▶ **Stated goal**
Search the data below for the word "from" and copy each line that holds it.

▶ **Supplied material**
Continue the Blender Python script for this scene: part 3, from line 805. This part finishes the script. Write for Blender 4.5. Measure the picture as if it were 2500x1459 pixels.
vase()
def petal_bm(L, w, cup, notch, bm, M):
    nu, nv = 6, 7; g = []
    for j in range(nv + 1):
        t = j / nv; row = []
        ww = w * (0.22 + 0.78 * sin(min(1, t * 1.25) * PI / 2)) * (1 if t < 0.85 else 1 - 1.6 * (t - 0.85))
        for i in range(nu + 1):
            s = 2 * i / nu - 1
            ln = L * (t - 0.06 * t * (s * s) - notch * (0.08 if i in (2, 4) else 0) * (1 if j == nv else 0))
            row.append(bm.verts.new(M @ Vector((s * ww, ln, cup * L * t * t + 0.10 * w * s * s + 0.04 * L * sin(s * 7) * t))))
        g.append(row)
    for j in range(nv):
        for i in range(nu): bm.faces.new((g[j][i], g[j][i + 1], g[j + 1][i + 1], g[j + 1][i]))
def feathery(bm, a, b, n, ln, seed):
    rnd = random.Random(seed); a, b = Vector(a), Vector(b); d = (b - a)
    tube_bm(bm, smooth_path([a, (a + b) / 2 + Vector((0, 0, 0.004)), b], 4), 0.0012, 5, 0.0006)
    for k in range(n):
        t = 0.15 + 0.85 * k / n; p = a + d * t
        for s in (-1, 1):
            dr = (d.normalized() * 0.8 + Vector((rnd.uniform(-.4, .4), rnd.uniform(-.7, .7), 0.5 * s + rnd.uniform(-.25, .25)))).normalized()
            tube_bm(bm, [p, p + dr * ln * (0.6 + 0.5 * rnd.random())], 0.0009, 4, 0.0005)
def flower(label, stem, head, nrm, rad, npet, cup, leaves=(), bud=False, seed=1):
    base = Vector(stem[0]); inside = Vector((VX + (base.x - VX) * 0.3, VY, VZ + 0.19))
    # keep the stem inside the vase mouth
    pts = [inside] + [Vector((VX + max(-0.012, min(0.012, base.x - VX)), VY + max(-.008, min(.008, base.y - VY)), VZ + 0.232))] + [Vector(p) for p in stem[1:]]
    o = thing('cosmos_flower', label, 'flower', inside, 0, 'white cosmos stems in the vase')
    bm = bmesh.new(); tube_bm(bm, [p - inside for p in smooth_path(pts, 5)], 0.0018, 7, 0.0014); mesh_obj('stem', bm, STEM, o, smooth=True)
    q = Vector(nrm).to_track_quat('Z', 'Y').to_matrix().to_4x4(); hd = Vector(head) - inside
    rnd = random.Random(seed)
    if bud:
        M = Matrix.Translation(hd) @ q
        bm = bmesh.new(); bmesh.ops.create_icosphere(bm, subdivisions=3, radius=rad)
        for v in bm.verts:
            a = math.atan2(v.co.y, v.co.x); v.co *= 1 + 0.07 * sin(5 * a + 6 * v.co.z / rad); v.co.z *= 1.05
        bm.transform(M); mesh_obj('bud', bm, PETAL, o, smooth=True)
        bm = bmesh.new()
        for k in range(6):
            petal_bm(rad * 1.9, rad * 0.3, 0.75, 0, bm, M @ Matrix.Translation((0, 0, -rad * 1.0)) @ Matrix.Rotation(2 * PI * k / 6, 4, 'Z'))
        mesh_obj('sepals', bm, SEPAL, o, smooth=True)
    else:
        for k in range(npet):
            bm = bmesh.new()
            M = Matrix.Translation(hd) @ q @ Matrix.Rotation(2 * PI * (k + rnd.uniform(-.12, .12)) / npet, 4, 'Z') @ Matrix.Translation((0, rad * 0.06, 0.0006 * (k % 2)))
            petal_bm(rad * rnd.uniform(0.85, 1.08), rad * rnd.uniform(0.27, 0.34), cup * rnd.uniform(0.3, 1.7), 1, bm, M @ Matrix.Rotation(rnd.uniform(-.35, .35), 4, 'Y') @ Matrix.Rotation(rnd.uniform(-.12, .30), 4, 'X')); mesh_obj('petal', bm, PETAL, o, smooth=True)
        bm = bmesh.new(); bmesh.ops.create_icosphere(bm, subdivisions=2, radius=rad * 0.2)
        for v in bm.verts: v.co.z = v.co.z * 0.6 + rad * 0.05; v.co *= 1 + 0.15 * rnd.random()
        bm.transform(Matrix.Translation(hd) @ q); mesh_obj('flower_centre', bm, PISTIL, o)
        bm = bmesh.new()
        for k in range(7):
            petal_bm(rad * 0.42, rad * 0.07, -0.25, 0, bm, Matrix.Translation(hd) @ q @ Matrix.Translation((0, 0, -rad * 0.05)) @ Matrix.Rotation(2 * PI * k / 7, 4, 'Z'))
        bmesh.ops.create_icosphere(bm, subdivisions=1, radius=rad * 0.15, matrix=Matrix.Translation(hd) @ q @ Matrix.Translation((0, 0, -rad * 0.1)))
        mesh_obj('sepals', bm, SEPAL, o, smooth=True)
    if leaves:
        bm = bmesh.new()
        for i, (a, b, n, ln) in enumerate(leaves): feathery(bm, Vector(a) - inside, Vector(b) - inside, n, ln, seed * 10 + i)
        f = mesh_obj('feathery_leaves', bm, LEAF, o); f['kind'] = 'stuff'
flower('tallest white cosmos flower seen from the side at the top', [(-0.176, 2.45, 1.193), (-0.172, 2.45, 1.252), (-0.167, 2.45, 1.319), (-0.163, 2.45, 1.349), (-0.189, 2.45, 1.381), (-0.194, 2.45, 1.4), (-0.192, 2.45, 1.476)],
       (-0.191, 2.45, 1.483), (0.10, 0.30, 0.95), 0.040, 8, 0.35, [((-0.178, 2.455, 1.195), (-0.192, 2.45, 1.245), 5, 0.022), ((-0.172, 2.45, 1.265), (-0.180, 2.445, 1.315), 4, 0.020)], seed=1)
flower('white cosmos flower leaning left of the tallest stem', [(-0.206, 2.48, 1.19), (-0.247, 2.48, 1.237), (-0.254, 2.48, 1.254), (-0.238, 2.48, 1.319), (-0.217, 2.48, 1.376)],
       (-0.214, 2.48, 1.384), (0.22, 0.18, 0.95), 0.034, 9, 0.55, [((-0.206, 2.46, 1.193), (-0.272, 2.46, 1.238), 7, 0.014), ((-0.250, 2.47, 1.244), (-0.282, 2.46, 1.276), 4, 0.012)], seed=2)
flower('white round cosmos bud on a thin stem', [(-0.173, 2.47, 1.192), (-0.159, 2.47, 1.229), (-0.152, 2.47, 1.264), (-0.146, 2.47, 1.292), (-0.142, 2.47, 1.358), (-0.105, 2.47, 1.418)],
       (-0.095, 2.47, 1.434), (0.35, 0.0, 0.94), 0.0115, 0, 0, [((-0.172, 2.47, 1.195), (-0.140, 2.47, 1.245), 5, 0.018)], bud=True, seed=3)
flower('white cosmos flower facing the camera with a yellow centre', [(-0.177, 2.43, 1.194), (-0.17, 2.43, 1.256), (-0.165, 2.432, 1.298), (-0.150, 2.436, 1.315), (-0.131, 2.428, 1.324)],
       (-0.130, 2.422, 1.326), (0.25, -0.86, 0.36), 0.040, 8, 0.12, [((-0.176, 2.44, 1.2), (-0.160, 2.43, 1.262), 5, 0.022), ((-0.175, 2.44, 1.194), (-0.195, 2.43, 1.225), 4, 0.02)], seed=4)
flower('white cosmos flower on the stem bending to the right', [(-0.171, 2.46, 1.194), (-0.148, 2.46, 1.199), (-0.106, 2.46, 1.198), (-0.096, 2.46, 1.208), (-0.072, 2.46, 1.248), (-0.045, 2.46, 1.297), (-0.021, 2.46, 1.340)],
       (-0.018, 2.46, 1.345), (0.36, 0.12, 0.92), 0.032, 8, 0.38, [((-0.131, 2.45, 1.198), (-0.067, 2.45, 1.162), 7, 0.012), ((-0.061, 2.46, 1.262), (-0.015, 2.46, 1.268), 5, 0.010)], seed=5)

▶ **Written answer**
Continue the Blender Python script for this scene: part 3, from line 805. This part finishes the script. Write for Blender 4.5. Measure the picture as if it were 2500x1459 pixels.
flower('tallest white cosmos flower seen from the side at the top', [(-0.176, 2.45, 1.193), (-0.172, 2.45, 1.252), (-0.167, 2.45, 1.319), (-0.163, 2.45, 1.349), (-0.189, 2.45, 1.381), (-0.194, 2.45, 1.4), (-0.192, 2.45, 1.476)],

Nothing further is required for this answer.